* REQUIRED TASK *
Print every line of the listing exactly, please.

——————

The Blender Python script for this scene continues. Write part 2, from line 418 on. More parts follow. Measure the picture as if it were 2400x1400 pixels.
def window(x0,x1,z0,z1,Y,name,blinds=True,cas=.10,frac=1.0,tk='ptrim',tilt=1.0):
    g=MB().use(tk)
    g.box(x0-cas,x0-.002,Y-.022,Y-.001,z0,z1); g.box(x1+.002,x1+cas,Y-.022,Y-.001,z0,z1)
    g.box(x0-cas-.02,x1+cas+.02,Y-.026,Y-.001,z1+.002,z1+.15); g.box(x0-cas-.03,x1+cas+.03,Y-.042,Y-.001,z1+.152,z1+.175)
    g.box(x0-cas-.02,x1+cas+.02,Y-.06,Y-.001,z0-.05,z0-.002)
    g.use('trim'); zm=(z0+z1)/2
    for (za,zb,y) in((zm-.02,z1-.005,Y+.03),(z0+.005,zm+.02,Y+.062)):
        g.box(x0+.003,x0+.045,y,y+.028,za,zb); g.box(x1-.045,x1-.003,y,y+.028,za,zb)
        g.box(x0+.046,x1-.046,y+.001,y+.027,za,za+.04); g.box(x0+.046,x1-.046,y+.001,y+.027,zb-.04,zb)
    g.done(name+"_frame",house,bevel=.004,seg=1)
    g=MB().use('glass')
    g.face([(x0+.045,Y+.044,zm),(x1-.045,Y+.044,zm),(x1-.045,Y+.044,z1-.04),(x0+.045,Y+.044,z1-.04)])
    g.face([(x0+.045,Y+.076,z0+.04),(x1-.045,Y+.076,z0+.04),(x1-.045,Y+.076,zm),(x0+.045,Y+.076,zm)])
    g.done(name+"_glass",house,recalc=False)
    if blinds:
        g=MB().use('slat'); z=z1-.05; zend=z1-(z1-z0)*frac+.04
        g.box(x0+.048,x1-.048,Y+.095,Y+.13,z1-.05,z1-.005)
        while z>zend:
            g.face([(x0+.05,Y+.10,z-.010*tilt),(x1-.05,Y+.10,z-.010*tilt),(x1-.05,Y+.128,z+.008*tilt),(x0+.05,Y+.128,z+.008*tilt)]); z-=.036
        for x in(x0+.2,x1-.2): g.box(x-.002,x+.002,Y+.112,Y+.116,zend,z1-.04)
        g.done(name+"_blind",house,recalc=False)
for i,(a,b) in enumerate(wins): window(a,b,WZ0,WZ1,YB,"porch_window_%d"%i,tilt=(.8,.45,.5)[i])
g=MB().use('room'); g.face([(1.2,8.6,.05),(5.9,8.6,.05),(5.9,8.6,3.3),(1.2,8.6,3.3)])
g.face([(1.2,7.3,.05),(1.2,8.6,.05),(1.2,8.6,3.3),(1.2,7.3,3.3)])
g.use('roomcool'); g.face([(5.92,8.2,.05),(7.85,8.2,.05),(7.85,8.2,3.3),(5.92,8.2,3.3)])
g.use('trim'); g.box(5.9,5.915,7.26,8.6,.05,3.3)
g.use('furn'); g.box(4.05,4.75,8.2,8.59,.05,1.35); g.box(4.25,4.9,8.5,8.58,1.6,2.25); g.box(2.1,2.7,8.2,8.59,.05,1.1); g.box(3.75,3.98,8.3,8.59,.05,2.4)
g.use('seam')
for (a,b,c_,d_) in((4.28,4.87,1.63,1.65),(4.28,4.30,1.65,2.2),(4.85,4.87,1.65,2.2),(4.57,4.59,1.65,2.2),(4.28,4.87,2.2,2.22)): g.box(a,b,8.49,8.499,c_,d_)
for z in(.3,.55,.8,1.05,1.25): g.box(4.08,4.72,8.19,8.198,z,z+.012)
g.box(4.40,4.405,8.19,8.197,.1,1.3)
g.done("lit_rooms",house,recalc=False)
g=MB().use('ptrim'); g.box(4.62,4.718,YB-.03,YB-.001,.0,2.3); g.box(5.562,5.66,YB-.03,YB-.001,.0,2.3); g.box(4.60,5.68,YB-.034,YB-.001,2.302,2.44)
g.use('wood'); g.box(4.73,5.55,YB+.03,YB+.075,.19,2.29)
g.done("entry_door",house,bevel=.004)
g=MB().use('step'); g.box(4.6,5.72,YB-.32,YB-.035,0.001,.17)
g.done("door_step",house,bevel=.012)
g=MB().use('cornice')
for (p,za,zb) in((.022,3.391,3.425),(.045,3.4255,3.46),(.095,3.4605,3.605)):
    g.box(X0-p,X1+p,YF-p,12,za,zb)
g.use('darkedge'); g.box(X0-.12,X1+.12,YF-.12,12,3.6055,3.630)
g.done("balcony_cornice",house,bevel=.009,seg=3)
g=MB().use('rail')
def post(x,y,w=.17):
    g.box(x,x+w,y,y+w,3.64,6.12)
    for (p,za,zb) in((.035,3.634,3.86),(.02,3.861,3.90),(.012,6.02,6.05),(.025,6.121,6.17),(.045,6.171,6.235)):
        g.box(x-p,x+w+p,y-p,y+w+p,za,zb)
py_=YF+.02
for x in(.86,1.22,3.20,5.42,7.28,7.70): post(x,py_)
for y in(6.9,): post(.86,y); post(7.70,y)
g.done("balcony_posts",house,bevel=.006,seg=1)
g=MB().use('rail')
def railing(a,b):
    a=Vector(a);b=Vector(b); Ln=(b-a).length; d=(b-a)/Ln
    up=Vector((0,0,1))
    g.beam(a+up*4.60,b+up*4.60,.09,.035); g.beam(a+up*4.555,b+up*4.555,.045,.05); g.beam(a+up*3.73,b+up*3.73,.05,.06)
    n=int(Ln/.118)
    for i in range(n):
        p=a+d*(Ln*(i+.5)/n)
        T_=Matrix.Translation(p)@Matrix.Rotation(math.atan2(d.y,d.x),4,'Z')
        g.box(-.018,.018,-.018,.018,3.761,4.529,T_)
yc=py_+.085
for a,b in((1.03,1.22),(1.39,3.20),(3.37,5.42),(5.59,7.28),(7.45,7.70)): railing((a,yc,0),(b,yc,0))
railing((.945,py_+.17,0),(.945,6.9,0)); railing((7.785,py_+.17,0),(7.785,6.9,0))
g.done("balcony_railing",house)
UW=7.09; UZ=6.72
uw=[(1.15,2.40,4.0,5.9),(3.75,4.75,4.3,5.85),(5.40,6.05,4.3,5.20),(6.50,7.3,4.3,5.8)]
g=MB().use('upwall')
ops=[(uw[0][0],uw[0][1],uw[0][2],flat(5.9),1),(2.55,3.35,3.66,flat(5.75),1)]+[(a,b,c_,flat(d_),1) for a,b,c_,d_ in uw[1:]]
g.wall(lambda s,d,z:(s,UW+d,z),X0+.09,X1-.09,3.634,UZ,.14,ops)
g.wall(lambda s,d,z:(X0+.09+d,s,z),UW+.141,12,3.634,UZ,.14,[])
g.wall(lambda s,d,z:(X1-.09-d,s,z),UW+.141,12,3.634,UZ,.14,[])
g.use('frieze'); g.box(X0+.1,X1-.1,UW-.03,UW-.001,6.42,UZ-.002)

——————

* COMPLETE OUTPUT *
The Blender Python script for this scene continues. Write part 2, from line 418 on. More parts follow. Measure the picture as if it were 2400x1400 pixels.
def window(x0,x1,z0,z1,Y,name,blinds=True,cas=.10,frac=1.0,tk='ptrim',tilt=1.0):
    g=MB().use(tk)
    g.box(x0-cas,x0-.002,Y-.022,Y-.001,z0,z1); g.box(x1+.002,x1+cas,Y-.022,Y-.001,z0,z1)
    g.box(x0-cas-.02,x1+cas+.02,Y-.026,Y-.001,z1+.002,z1+.15); g.box(x0-cas-.03,x1+cas+.03,Y-.042,Y-.001,z1+.152,z1+.175)
    g.box(x0-cas-.02,x1+cas+.02,Y-.06,Y-.001,z0-.05,z0-.002)
    g.use('trim'); zm=(z0+z1)/2
    for (za,zb,y) in((zm-.02,z1-.005,Y+.03),(z0+.005,zm+.02,Y+.062)):
        g.box(x0+.003,x0+.045,y,y+.028,za,zb); g.box(x1-.045,x1-.003,y,y+.028,za,zb)
        g.box(x0+.046,x1-.046,y+.001,y+.027,za,za+.04); g.box(x0+.046,x1-.046,y+.001,y+.027,zb-.04,zb)
    g.done(name+"_frame",house,bevel=.004,seg=1)
    g=MB().use('glass')
    g.face([(x0+.045,Y+.044,zm),(x1-.045,Y+.044,zm),(x1-.045,Y+.044,z1-.04),(x0+.045,Y+.044,z1-.04)])
    g.face([(x0+.045,Y+.076,z0+.04),(x1-.045,Y+.076,z0+.04),(x1-.045,Y+.076,zm),(x0+.045,Y+.076,zm)])
    g.done(name+"_glass",house,recalc=False)
    if blinds:
        g=MB().use('slat'); z=z1-.05; zend=z1-(z1-z0)*frac+.04
        g.box(x0+.048,x1-.048,Y+.095,Y+.13,z1-.05,z1-.005)
        while z>zend:
            g.face([(x0+.05,Y+.10,z-.010*tilt),(x1-.05,Y+.10,z-.010*tilt),(x1-.05,Y+.128,z+.008*tilt),(x0+.05,Y+.128,z+.008*tilt)]); z-=.036
        for x in(x0+.2,x1-.2): g.box(x-.002,x+.002,Y+.112,Y+.116,zend,z1-.04)
        g.done(name+"_blind",house,recalc=False)
for i,(a,b) in enumerate(wins): window(a,b,WZ0,WZ1,YB,"porch_window_%d"%i,tilt=(.8,.45,.5)[i])
g=MB().use('room'); g.face([(1.2,8.6,.05),(5.9,8.6,.05),(5.9,8.6,3.3),(1.2,8.6,3.3)])
g.face([(1.2,7.3,.05),(1.2,8.6,.05),(1.2,8.6,3.3),(1.2,7.3,3.3)])
g.use('roomcool'); g.face([(5.92,8.2,.05),(7.85,8.2,.05),(7.85,8.2,3.3),(5.92,8.2,3.3)])
g.use('trim'); g.box(5.9,5.915,7.26,8.6,.05,3.3)
g.use('furn'); g.box(4.05,4.75,8.2,8.59,.05,1.35); g.box(4.25,4.9,8.5,8.58,1.6,2.25); g.box(2.1,2.7,8.2,8.59,.05,1.1); g.box(3.75,3.98,8.3,8.59,.05,2.4)
g.use('seam')
for (a,b,c_,d_) in((4.28,4.87,1.63,1.65),(4.28,4.30,1.65,2.2),(4.85,4.87,1.65,2.2),(4.57,4.59,1.65,2.2),(4.28,4.87,2.2,2.22)): g.box(a,b,8.49,8.499,c_,d_)
for z in(.3,.55,.8,1.05,1.25): g.box(4.08,4.72,8.19,8.198,z,z+.012)
g.box(4.40,4.405,8.19,8.197,.1,1.3)
g.done("lit_rooms",house,recalc=False)
g=MB().use('ptrim'); g.box(4.62,4.718,YB-.03,YB-.001,.0,2.3); g.box(5.562,5.66,YB-.03,YB-.001,.0,2.3); g.box(4.60,5.68,YB-.034,YB-.001,2.302,2.44)
g.use('wood'); g.box(4.73,5.55,YB+.03,YB+.075,.19,2.29)
g.done("entry_door",house,bevel=.004)
g=MB().use('step'); g.box(4.6,5.72,YB-.32,YB-.035,0.001,.17)
g.done("door_step",house,bevel=.012)
g=MB().use('cornice')
for (p,za,zb) in((.022,3.391,3.425),(.045,3.4255,3.46),(.095,3.4605,3.605)):
    g.box(X0-p,X1+p,YF-p,12,za,zb)
g.use('darkedge'); g.box(X0-.12,X1+.12,YF-.12,12,3.6055,3.630)
g.done("balcony_cornice",house,bevel=.009,seg=3)
g=MB().use('rail')
def post(x,y,w=.17):
    g.box(x,x+w,y,y+w,3.64,6.12)
    for (p,za,zb) in((.035,3.634,3.86),(.02,3.861,3.90),(.012,6.02,6.05),(.025,6.121,6.17),(.045,6.171,6.235)):
        g.box(x-p,x+w+p,y-p,y+w+p,za,zb)
py_=YF+.02
for x in(.86,1.22,3.20,5.42,7.28,7.70): post(x,py_)
for y in(6.9,): post(.86,y); post(7.70,y)
g.done("balcony_posts",house,bevel=.006,seg=1)
g=MB().use('rail')
def railing(a,b):
    a=Vector(a);b=Vector(b); Ln=(b-a).length; d=(b-a)/Ln
    up=Vector((0,0,1))
    g.beam(a+up*4.60,b+up*4.60,.09,.035); g.beam(a+up*4.555,b+up*4.555,.045,.05); g.beam(a+up*3.73,b+up*3.73,.05,.06)
    n=int(Ln/.118)
    for i in range(n):
        p=a+d*(Ln*(i+.5)/n)
        T_=Matrix.Translation(p)@Matrix.Rotation(math.atan2(d.y,d.x),4,'Z')
        g.box(-.018,.018,-.018,.018,3.761,4.529,T_)
yc=py_+.085
for a,b in((1.03,1.22),(1.39,3.20),(3.37,5.42),(5.59,7.28),(7.45,7.70)): railing((a,yc,0),(b,yc,0))
railing((.945,py_+.17,0),(.945,6.9,0)); railing((7.785,py_+.17,0),(7.785,6.9,0))
g.done("balcony_railing",house)
UW=7.09; UZ=6.72
uw=[(1.15,2.40,4.0,5.9),(3.75,4.75,4.3,5.85),(5.40,6.05,4.3,5.20),(6.50,7.3,4.3,5.8)]
g=MB().use('upwall')
ops=[(uw[0][0],uw[0][1],uw[0][2],flat(5.9),1),(2.55,3.35,3.66,flat(5.75),1)]+[(a,b,c_,flat(d_),1) for a,b,c_,d_ in uw[1:]]
g.wall(lambda s,d,z:(s,UW+d,z),X0+.09,X1-.09,3.634,UZ,.14,ops)
g.wall(lambda s,d,z:(X0+.09+d,s,z),UW+.141,12,3.634,UZ,.14,[])
g.wall(lambda s,d,z:(X1-.09-d,s,z),UW+.141,12,3.634,UZ,.14,[])
g.use('frieze'); g.box(X0+.1,X1-.1,UW-.03,UW-.001,6.42,UZ-.002)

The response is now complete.